One thing that did bother me was the plot line involving Ninka’s insistence on baptizing Alik (thanks to the babblings of an itinerant “healer” brought over from Russia to help a guy who had died by the time she arrived and now earning a sub rosa living with her folk remedies). I realize this is part of Ulitskaya’s “theology of inclusiveness” and desire to bring Christianity, Judaism, and Islam together, but it grates on me — I can’t help but think about how my late friend Allan would have hated it (he despised Jews for Jesus and suchlike). See the last paragraph of my animadversions on Doctor Zhivago for further grumpiness along those lines.
A bit of linguistic fun:
— Ребята, я не могу вам сказать спасибо, потому что таких спасиб не бывает.
“Guys, I can’t say thanks to you, because there is no such thank.”
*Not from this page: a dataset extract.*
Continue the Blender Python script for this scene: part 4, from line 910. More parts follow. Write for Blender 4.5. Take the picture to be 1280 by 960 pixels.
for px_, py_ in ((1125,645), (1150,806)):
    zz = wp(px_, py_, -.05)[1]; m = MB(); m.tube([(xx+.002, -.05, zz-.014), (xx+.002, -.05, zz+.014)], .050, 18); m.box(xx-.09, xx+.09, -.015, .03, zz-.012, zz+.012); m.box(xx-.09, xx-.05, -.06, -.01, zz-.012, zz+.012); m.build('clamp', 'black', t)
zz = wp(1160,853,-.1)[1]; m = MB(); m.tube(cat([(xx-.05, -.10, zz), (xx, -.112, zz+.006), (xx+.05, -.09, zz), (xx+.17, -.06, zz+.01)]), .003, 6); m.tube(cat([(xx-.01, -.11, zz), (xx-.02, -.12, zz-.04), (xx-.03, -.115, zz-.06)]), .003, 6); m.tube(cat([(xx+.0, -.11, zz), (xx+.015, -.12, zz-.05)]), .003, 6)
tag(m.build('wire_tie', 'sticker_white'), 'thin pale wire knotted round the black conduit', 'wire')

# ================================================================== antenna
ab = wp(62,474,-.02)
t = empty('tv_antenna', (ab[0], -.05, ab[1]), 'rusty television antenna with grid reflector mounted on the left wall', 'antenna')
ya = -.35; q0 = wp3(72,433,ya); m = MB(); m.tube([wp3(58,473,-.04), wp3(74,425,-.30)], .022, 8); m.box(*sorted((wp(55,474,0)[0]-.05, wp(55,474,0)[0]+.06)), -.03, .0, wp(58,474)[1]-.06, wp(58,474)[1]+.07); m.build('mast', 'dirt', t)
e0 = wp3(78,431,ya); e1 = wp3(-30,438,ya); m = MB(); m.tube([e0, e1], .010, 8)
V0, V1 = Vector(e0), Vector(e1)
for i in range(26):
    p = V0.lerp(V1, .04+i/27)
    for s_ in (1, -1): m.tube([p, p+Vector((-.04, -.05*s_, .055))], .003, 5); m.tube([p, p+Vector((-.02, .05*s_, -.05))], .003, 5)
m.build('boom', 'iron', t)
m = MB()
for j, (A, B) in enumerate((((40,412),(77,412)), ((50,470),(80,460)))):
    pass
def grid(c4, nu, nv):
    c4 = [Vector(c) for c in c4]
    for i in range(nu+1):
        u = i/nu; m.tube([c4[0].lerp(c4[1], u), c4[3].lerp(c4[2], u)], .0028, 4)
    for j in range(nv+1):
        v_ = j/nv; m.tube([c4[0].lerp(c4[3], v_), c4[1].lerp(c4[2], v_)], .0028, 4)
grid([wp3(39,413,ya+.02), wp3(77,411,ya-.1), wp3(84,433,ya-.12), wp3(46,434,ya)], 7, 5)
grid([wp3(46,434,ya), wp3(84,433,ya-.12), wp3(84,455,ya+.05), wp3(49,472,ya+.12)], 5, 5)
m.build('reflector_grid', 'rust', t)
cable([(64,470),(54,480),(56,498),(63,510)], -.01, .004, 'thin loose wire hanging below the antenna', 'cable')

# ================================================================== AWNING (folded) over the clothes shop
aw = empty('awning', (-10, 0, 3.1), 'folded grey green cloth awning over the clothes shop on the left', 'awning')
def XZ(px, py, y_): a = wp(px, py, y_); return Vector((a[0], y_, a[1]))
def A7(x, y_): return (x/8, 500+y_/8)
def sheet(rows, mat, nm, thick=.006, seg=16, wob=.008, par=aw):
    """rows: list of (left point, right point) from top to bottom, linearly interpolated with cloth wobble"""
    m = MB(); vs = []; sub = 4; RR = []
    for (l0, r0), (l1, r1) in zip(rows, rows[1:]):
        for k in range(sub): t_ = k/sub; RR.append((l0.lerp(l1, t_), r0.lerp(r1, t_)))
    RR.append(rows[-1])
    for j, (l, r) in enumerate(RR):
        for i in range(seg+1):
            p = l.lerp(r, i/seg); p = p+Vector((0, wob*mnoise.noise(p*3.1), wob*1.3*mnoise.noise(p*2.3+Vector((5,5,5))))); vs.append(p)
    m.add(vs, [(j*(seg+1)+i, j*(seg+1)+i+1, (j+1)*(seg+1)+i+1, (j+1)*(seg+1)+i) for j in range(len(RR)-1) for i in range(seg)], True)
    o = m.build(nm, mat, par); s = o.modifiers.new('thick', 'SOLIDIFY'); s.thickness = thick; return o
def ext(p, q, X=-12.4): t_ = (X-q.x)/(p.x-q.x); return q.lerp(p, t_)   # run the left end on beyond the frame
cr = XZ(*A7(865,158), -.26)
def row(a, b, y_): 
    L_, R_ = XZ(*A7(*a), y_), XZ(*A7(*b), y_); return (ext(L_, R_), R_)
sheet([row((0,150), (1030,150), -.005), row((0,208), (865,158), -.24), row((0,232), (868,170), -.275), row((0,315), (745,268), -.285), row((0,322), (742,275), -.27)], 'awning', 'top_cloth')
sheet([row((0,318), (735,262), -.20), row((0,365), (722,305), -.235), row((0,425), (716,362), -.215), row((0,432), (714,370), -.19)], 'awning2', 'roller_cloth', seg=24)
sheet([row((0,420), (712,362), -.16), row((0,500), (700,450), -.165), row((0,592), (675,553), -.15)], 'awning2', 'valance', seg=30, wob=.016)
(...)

(The original creates a nonexistent genitive plural to спасибо, treating it as a neuter noun rather than an indeclinable particle; Cathy Porter renders the sentence “My friends, I can’t thank you, because no such thanks exist,” which ignores the fun and gives an absurdly high-flown translation of “Ребята.”) And in the penultimate chapter there’s a passage on chastushki in which a sax player asks a Russian character what they are, and she says “Это русский кантри” [It’s Russian country music]. Gave me a chuckle.